Es lo que sucede ahora entre nosotros con los años de plomo del terrorismo de ETA y también, aunque el paso de siete décadas lo haga a veces incomprensible, sobre la guerra civil. Lo hemos podido comprobar estos días con una serie de debates e iniciativas, comprendida la bastante peregrina de solicitar al Rey que pida perdón por el bombardeo de Gernika, como si la democracia española, en particular desde la ley de Memoria Histórica, no hubiese dejado bien clara su desvinculación del régimen de Franco y en la misma medida no fuese heredera de la Segunda República, cuyas ciudades durante la guerra sufrieron también mortíferos bombardeos. El Rey no es quien para ir pidiendo perdones, y en cuanto al Gobierno, por su condición democrática, tendría que pedirse perdón a si mismo, asumiendo el doble papel de heredero de los verdugos y de las víctimas. Llevando las cosas al extremo, los demócratas españoles podrían exigir cuando menos una declaración de responsabilidad al PNV, ya que tanto le gusta que se emitan veredictos sobre conductas en la guerra, por su chapucera política de pactos con el fascismo y los militares italianos que desembocó en la tragicomedia de Santoña (y en la entrega a Franco intactas de las fábricas de la margen izquierda). Sería absurdo. En cualquier caso, al asumir un papel de juez que su ejecutoria no avala, a partir del informe del lehendakari Aguirre, ha construido lo que Levi llamaba «una verdad de complacencia», con las citadas omisiones y deformaciones, que a fuerza de ser repetida y por su funcionalidad de cara al ‘conflicto’ con España es asumida por todo el campo abertzale como si se tratara de una evidencia indiscutible. Éste es todo su valor.

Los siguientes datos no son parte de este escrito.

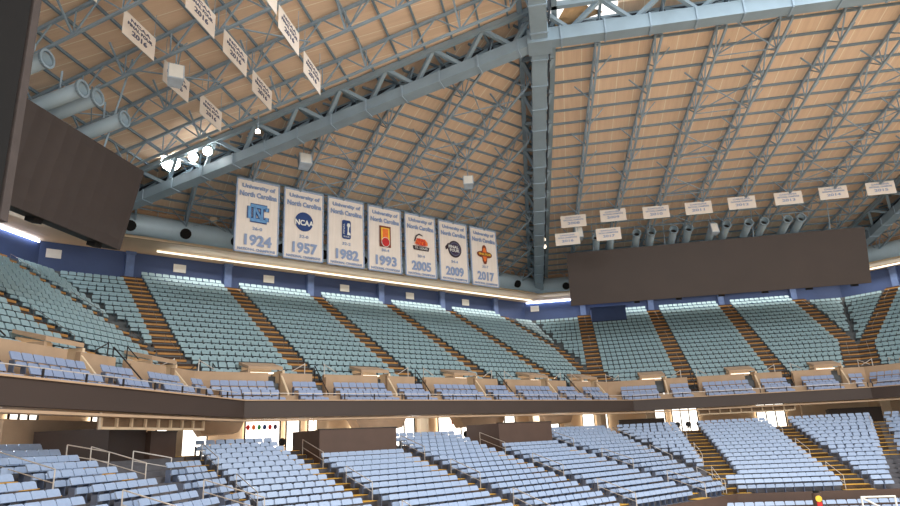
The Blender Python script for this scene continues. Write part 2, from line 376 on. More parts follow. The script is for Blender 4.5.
for s in 'ZABC':
    portd=[(c[0]-1.4,c[0]+1.3) for c in PORT[s] if c[2]=='portal']
    for i in range(UP_N):
        df,z=up_tread(i); d=df-.68
        bl=blocks_upper(s,d)
        for j,(a,b) in enumerate(bl):
            if b-a<.5: continue
            cornerL=LT[s]>0 and j==0; cornerR=RT[s]>0 and j==len(bl)-1
            if (cornerL or cornerR) and i>=18: continue
            if s=='B' and j==1 and i>=16: a=a+4.0
            segs=[(a,b)]
            if i<1:
                for (p0,p1) in portd:
                    ns=[]
                    for (x0,x1) in segs:
                        if p1<=x0 or p0>=x1: ns.append((x0,x1))
                        else:
                            if p0-x0>.5: ns.append((x0,p0))
                            if x1-p1>.5: ns.append((p1,x1))
                    segs=ns
            for (x0,x1) in segs:
                side2='' if len(segs)==1 or x0==segs[0][0] else ' past portal'
                fill('up','up',s,x0,x1,d,z,'%s row up'%ordn(i+1)+side2,{'Z':'left side','A':'middle side','B':'right side','C':'far right side'}[s]+' %s block'%ordn(j+1),s=='Z')
    # balcony rows
    for r,(d,z) in enumerate(MZ):
        cuts=PORT[s]; x=tl(s,d)+.3; hi=tr(s,d)-.3; shift=(1.3 if s!='Z' else 1.0)
        for j,c in enumerate([(q[0]-.02,q[1]+.18) for q in cuts]+[(hi,hi)]):
            slope=.28*(d-17.7)*(1 if c[0]!=hi else 0)
            a=x; b=min(c[0],hi)
            if b-a>.6: fill('mez','mez',s,a,b,d-.0,z,['front','middle','back'][r]+' balcony row',{'Z':'left','A':'middle','B':'right','C':'far right'}[s]+' %s balcony block'%ordn(j+1),s=='Z')
            x=max(x,c[1])
BOXES={('A',1):(7,'box'),('A',3):(4,'box2')}
def low_blocks(s,d):
    l,r=low_lr(s,d); fs=LAIS[s][1:] if s=='A' else LAIS[s]
    if s=='Z' and d<21.2: fs=[fs[0],fs[2]]
    out=[];cur=l
    for fn in fs:
        a=fn(d)
        if a-.55<=cur or a>r: 
            continue
        g=.84 if s in 'BC' else .68
        out.append((cur,a-g)); cur=a+g
    out.append((cur,r)); return out
BLK={'Z':['outer left block','second left block','third left block','last left block'],
     'A':['first middle block','second middle block','third middle block','fourth middle block','last middle block'],
     'B':['corner right block','central right block','end right block'],'C':['far corner block','outermost corner block']}
for s in 'ZABC':
    for i in range(LON[s]):
        df,z=lo_tread(s,i); d=df-.64
        bl=low_blocks(s,d)
        for j,(a,b) in enumerate(bl):
            if b-a<.5: continue
            if s=='A' and j==1 and i<4: continue     # brown boxes stand here
            if s=='A' and j==3 and i<4: continue
            if s=='Z' and i<4 and a>=19: continue
            if s=='Z' and j==3 and i<6 and a<26: a=max(a,21.)
            kind='low'
            if s in 'BC' and i<12: kind='lowgap'
            if s=='A' and j==0: kind='lowgap'
            if s=='Z' and j==3: kind='lowgap'
            fill('low',kind,s,a,b,d,z,'%s row from top'%ordn(i+1),BLK[s][min(j,len(BLK[s])-1)],s=='Z')
INFO={'up':('tier_chair','teal upper tier seats','chair'),'mez':('balcony_chair','lavender balcony seats','chair'),'low':('stadium_chair','pale blue lower bowl seats','chair')}
BW={'up':'more distant teal seats of the upper tier','mez':'more distant lavender seats of the balcony rows','low':'more distant pale blue seats of the lower bowl'}
for tier,L in SEATS.items():
    L.sort(key=lambda r:-r[0]); n=300
    n=min(274 if tier=='low' else 300,sum(1 for r in L if r[0]>-900))
    for r in L[:n]:
        T=TEMPL[r[1]]
        if tier=='low':
            o=bpy.data.objects.new('stadium_chair',T['l']); col.objects.link(o); o.matrix_world=r[2]
            b=bpy.data.objects.new('backrest',T['b']); col.objects.link(b); b.parent=o
            p=bpy.data.objects.new('seat_pan',T['p']); col.objects.link(p); p.parent=o
        else:
            o=bpy.data.objects.new(INFO[tier][0],T['fm']); col.objects.link(o); o.matrix_world=r[2]
        tag(o,r[3],INFO[tier][2],INFO[tier][1])
    V=[];Fc=[];Mi=[]
    for r in L[n:]:
        T=TEMPL[r[1]]['full']; k=len(V); m=r[2]
        V+=[tuple(m@Vector(v)) for v in T.v]; Fc+=[[i+k for i in f] for f in T.f]; Mi+=T.m
    me=bpy.data.meshes.new('stadium_seats'); me.from_pydata(V,[],Fc)
    for mm in TEMPL[L[-1][1]]['mats']: me.materials.append(mm)
    me.polygons.foreach_set('material_index',Mi); me.update()
    o=bpy.data.objects.new(INFO[tier][0]+'s',me); col.objects.link(o); tag(o,BW[tier],'seats',None,'stuff')
    print(tier,len(L),n)
# ------------------------------------------------------------------ stairways
def rail(mb,P,h=.95,r=.03,mid=True):
    for p in P: mb.tube(p,(p[0],p[1],p[2]+h),r,6)
    for a,b in zip(P[:-1],P[1:]):
        mb.tube((a[0],a[1],a[2]+h),(b[0],b[1],b[2]+h),r,6)
        if mid: mb.tube((a[0],a[1],a[2]+h*.5),(b[0],b[1],b[2]+h*.5),r*.8,6)
for s in 'ZABC':
    for k in range(len(AIS[s])):
        a=AIS[s][k]
        if s=='Z' and k<2: continue
        if s=='C' and k>0: continue
        root=empty('aisle_stairs',F[s]@Matrix.Translation((-a,17.4,UP_Z)))
        tag(root,'brown ochre-edged stairs, %s from left in upper tier, %s side'%(ordn(k+1-(2 if s=='Z' else 0)),SIDEN[s]),'stairs','stairways of the upper tier')
        st=MB();no=MB()
        for i in range(UP_N):
            df,z=up_tread(i); a0,a1=aisles_upper(s,df-.4)[k]
            X0,X1=a-a1,a-a0; D=df-17.4; zz=z-UP_Z
            st.box(X0,X1,D-UP_RUN,D+.02,zz-.1,zz+.04); st.box(X0,X1,D-UP_RUN,D-.42,zz,zz+.27)
            no.box(X0,X1,D-.0,D+.05,zz-.06,zz+.065)
            no.box(X0,X1,D-.06,D,zz+.04,zz+.065)
        obj('steps',st,M['tread_up'],root); obj('step_edges',no,M['nose_up'],root)
        rl=MB(); P=[]
        for i in range(2,UP_N-2,3):
            df,z=up_tread(i); a0,a1=aisles_upper(s,df-.4)[k]; x=a-(a0+a1)/2
            P.append((x,df-17.4-.6,z-UP_Z+.9))
        for q in range(0,len(P)-1,2):
            rl=MB().tube(P[q],P[q+1],.014,5)
            for p in P[q:q+2]: rl.tube((p[0],p[1],p[2]-.9),p,.012,5)
            obj('handrail',rl,M['rail_mid'],root)
        # dark rail at the foot
        [obj('foot_rail',MB().tube((.7*g,.25,.1),(.7*g,.25,1.3),.03,6).tube((.7*g,.25,1.25),(1.6*g,.25,.75),.03,6),M['rail'] if s!='Z' else M['rail_dark'],root) for g in(-1,1)]
def low_aisle(s,fn,w,lab,rows=None,both=True,side=1):
    N=range(LON[s]) if rows is None else rows
    d0,z0=lo_tread(s,0); a=fn(d0)
    root=empty('aisle_stairs',F[s]@Matrix.Translation((-a,d0,z0)))
    tag(root,lab,'stairs','stairways of the lower bowl')
    st=MB();no=MB();rl=MB();P=[]
    for i in N:
        df,z=lo_tread(s,i); c=a-fn(df-.4); D=df-d0; zz=z-z0
        st.box(c-w,c+w,D-LO_RUN,D,zz-.25,zz+.03)
        no.box(c-w,c+w,D-.66,D+.005,zz+.03,zz+.05)
        if i%3==1: P.append((c+side*w*.9,D-.3,zz))
    obj('steps',st,M['riser_lo'],root); obj('treads',no,M['tread_lo'],root)
    for q in range(0,len(P)-1,2):
        rl=MB(); rail(rl,P[q:q+2],.85,.022); obj('handrail',rl,M['rail'],root)
names=['outermost left lower aisle stairs','second left lower aisle stairs','left lower aisle stairs nearest the grey wall']
for k,fn in enumerate(LAIS['Z']): low_aisle('Z',fn,.66,'yellow-edged '+names[k],range(0 if k else 3,LON['Z']),side=-1)
nm=['at the left corner, between the turned blocks','right of the left corner block, beside the brown box','between the second and third middle blocks','left of the smaller brown box','right of the smaller brown box']
for k,fn in enumerate(LAIS['A']): low_aisle('A',fn,.68,'yellow-tread lower aisle stairs '+nm[k],side=-1)
low_aisle('A',lambda d:low_lr('A',d)[1]+.5,.55,'yellow-tread lower aisle stairs where middle and right bowl meet')
nm=['left of the central right block','right of the central right block']
for k,fn in enumerate(LAIS['B']): low_aisle('B',fn,.84,'wide yellow-tread lower aisle stairs '+nm[k])
low_aisle('B',lambda d:low_lr('B',d)[1]+.45,.7,'short yellow lower stairs at the far right corner',range(0,10))
# ------------------------------------------------------------------ roof
EAVE=18.35; ED=4.7; SL=.14
def eave(s,t,d=ED): return pt(s,t,d,EAVE)
ZAe=pt('A',T21*ED,ED,EAVE); ABe=pt('B',T24*ED,ED,EAVE); BCe=pt('B',Bl-T21*ED,ED,EAVE)
N1=Vector((5.9,33.2,24.3+H)); uB3=Vector((U['B'].x,U['B'].y,0)); uZ3=Vector((U['Z'].x,U['Z'].y,0))
LB=(BCe-ABe).length
N2=N1+uB3*LB; N0=N1-uZ3*LB; N3=N0+uB3*LB
Z0e=pt('Z',LEN['Z']-T21*ED-LB,ED,EAVE)
CDe=pt('C',Al-T24*ED,ED,EAVE)
def deck(name,P,xdir,label,m=None):
    # local x across the slope, y down the slope, so the seams follow the fall
    o=P[0]; x=Vector(xdir).normalized(); n=(P[1]-P[0]).cross(P[2]-P[0]).normalized()
    if n.z<0: n=-n
    x=(x-n*x.dot(n)).normalized(); y=n.cross(x)
    m4=Matrix(((x.x,y.x,n.x,o.x),(x.y,y.y,n.y,o.y),(x.z,y.z,n.z,o.z),(0,0,0,1))); inv=m4.inverted()
    mb=MB().slab([inv@p for p in P],(0,0,.18)); return struct(name,mb,m or M['deck'],m4,label)
def onB(a,b): return N1+uB3*a+(ABe-N1)*(b/(ABe-N1).length)
deck('ceiling',[ABe,BCe,N2,onB(4.8,0),onB(4.8,2.6),onB(.7,2.6),onB(.7,0),N1],U['B'].to_3d(),'tan sloping roof deck over the right side')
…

Son diferentes los casos alemán e italiano, cuya intervención en la guerra al lado de Franco se vio implicada, sin ley de amnistía alguna, y singularmente para la Legión Cóndor, en la comisión de crímenes contra la humanidad.
Los criterios para la construcción de una memoria histórica veraz son fáciles de establecer. Su aplicación no lo es tanto. Ante todo, conviene tomar en consideración la totalidad de los hechos y de los procesos significativos, a efectos de no adoptar, según es habitual, una mirada sesgada. En segundo término, hay que evitar la amalgama, la fusión de elementos de muy diferente entidad, que llevaría a la anulación de todo juicio histórico. En fin, como consecuencia, al tener en cuenta dichos componentes de la realidad, resulta imprescindible proceder a una ponderación de su significado, tanto en términos cualitativos como cuantitativos.
Tales advertencias resultan válidas tanto para la guerra civil como para la historia del terrorismo en Euskal Herria. Pensando en los desastres de la guerra y en las responsabilidades en que incurrieron unos y otros, no solo cabe destacar los bombardeos de Durango y de Guernica; como se ha dicho, los asaltos mortíferos en Vizcaya a lugares de reclusión de personas supuestamente vinculadas a la sublevación militar, permiten una vez más constatar que el maniqueísmo nunca es el camino de la justicia. Igualmente, la aplicación de la estrategia del terror por ETA no ha de hacer olvidar que existió el GAL. Por salir de nuestros límites, que si la eliminación sistemática de todo representante de la izquierda española por los militares alzados constituyó técnicamente un genocidio (aniquilamiento físico de un colectivo por razones políticas, previamente determinado por sus autores), las matanzas de derechistas en noviembre de 1936, con Paracuellos como emblema, no escapan a la calificación de crímenes contra la humanidad (secuencia de hechos puntuales, aplicando al colectivo de presos una decisión mortífera ad hoc).
La ponderación nos lleva entonces a invalidar la amalgama, aun cuando unos y otros hechos sean condenables. Unos movimientos de ‘masas’, como las reacciones a bombardeos que en Euskadi y en otros lugares del mundo, asesinando adversarios políticos de fácil acceso, como los presos en un barco o en una cárcel, forman parte de la violencia criminal en la España republicana, pero no son la violencia criminal de la República, aun cuando pudiera existir negligencia en su protección. El asalto a la Cárcel Modelo en Madrid, en agosto del 36, desbordó incluso al Partido Comunista de España. Paracuellos en noviembre fue otra cosa, pero tampoco aquí cabe cargar las culpas sobre el Gobierno republicano. Violencia de masas y crímenes de responsabilidad acotada, por graves que fueran, no son comparables a la decisión consciente de borrar del mapa a una ciudad mediante un bombardeo de alfombra. El crimen contra la humanidad resulta aquí innegable.
Tampoco cabe la amalgama en el caso de ETA: la responsabilidad de su estrategia asesina fue siempre endógena. Hubo otros modos de oponerse al franquismo y las responsabilidades asimismo criminales que asumieron temporalmente quienes dirigieron la lucha antiterrorista no cancelan en absoluto su deuda con la sociedad vasca.